Path: utzoo!attcan!utgpu!watmath!iuvax!mailrus!ncar!stout!thor
From: thor@stout.ucar.edu (Rich Neitzel)
Newsgroups: comp.unix.wizards
Subject: Re: PASSWORD GUESSING
Message-ID: <4020@ncar.ucar.edu>
Date: 18 Aug 89 13:44:52 GMT
References: <20648@adm.BRL.MIL>
Reply-To: thor@stout.UCAR.EDU (Rich Neitzel)

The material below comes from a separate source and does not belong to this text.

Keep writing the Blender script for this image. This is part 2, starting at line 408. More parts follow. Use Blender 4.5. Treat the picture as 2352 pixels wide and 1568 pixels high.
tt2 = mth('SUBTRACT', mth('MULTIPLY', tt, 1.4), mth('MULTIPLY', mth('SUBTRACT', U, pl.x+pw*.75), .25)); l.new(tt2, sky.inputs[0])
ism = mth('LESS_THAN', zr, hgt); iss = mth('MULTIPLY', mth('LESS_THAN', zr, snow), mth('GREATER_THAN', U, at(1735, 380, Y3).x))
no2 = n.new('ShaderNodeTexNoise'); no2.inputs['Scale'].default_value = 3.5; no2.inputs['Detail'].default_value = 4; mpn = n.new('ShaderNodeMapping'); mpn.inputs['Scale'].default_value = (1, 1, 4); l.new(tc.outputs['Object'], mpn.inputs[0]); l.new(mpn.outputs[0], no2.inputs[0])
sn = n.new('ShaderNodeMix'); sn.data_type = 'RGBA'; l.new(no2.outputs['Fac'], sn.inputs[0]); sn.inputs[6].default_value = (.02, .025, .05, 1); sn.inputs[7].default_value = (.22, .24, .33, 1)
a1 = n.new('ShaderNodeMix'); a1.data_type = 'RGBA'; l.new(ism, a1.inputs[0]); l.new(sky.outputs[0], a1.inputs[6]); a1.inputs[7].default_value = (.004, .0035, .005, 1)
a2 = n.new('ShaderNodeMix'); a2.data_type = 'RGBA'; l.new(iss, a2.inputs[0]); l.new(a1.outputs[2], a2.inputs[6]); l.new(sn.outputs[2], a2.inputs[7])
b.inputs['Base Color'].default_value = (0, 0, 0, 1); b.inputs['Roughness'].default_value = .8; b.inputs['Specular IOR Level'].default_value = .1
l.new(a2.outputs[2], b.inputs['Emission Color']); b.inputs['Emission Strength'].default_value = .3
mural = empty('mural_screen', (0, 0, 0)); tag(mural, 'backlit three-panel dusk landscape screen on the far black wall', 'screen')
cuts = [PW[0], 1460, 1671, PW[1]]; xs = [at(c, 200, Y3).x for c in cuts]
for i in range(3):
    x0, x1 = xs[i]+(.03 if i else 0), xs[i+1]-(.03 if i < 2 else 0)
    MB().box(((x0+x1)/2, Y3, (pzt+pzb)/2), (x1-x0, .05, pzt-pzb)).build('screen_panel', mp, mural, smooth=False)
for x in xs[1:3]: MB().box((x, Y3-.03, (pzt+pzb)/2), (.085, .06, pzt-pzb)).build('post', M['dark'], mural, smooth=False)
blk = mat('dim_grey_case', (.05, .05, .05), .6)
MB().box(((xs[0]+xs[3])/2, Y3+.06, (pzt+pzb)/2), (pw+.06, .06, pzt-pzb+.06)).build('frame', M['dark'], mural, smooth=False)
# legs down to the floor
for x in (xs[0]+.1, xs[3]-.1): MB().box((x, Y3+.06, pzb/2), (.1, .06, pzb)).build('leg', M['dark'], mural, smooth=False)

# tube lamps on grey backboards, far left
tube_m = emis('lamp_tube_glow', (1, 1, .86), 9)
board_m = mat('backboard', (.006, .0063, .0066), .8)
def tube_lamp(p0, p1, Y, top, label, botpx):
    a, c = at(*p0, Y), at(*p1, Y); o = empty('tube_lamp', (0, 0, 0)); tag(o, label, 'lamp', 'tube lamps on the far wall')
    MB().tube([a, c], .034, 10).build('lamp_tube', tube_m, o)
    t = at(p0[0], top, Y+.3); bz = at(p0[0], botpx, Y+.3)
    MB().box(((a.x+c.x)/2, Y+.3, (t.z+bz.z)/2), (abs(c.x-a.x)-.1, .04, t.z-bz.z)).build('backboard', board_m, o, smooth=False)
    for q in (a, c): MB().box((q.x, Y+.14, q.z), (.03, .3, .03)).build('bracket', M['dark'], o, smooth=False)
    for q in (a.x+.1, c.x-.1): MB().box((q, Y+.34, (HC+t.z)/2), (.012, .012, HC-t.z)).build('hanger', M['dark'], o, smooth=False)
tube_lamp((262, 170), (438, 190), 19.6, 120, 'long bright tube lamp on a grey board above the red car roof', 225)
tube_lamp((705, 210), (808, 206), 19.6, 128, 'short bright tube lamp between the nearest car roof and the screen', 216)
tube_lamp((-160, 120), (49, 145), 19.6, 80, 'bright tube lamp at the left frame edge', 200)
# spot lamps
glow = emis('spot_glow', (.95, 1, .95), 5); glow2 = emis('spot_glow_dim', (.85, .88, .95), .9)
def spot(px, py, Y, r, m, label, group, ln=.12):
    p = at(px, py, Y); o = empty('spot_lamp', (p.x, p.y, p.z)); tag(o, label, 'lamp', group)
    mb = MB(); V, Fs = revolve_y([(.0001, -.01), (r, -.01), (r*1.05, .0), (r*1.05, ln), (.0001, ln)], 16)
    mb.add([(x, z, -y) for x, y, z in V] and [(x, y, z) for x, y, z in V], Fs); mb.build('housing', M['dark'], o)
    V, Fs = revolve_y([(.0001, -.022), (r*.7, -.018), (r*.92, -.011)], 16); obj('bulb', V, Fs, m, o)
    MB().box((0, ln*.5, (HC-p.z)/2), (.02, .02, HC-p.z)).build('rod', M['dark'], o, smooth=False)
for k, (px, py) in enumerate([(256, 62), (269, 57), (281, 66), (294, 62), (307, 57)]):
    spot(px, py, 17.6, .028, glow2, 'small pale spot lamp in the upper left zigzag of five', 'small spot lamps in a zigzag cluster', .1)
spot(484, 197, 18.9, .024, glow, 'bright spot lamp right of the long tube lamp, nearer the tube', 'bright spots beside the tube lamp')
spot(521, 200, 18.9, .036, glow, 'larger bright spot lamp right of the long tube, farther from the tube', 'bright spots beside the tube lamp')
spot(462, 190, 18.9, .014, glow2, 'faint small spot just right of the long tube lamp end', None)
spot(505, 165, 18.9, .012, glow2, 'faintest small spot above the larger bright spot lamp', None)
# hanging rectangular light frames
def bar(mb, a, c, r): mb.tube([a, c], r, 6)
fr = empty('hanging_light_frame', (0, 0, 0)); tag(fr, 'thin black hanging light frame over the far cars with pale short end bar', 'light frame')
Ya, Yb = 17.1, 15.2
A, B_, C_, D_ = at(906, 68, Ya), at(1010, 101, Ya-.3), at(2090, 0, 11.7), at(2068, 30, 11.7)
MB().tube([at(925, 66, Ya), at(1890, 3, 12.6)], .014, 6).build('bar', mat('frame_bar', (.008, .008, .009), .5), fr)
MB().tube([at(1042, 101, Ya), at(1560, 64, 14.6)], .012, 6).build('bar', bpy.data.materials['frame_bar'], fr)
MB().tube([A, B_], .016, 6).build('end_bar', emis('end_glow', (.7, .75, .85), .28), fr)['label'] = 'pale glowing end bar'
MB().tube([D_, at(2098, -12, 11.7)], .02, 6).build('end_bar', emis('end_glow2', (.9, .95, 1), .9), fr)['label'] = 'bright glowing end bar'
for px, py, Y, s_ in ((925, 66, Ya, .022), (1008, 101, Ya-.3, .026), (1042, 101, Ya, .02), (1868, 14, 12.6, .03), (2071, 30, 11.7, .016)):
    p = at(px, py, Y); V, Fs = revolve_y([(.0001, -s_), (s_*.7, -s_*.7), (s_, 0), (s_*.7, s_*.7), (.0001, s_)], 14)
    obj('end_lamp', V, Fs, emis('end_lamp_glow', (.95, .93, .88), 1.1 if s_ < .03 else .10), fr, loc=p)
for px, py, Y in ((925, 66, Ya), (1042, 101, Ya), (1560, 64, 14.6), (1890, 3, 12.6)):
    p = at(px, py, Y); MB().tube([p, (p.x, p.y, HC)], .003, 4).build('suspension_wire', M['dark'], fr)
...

Organization: Field Observing Facility, NCAR, Boulder, CO
Lines: 21

In article <20648@adm.BRL.MIL> Kemp@DOCKMASTER.NCSC.MIL writes:
>Any time a human tries to think up a "random" password, chances are it
>won't be as "random" as a machine could choose.  So why not have the
>machine generate it for you, and stop worrying.  The system I am using
>now enforces the use of machine-generated pronounceable passwords, and
>VMS systems can also generate them, although our system managers didn't
>make them mandatory.  I think there are similar programs floating around
>the unix archives.
>
I formerly worked at a clessified DOE site and all passwords for 
classified computers were machine generated. However, there was added
twist - a password generated on machine A could not be used on that machine or 
any simularly configured machine. For example, VAX/VMS generated passwords were
used on the HPs, IBM's on the VAX, etc. The reasoning was that to try and
crack the generator required access to two machines, which hopefully was
difficult enough to reduce the likelyhood of its occurrence.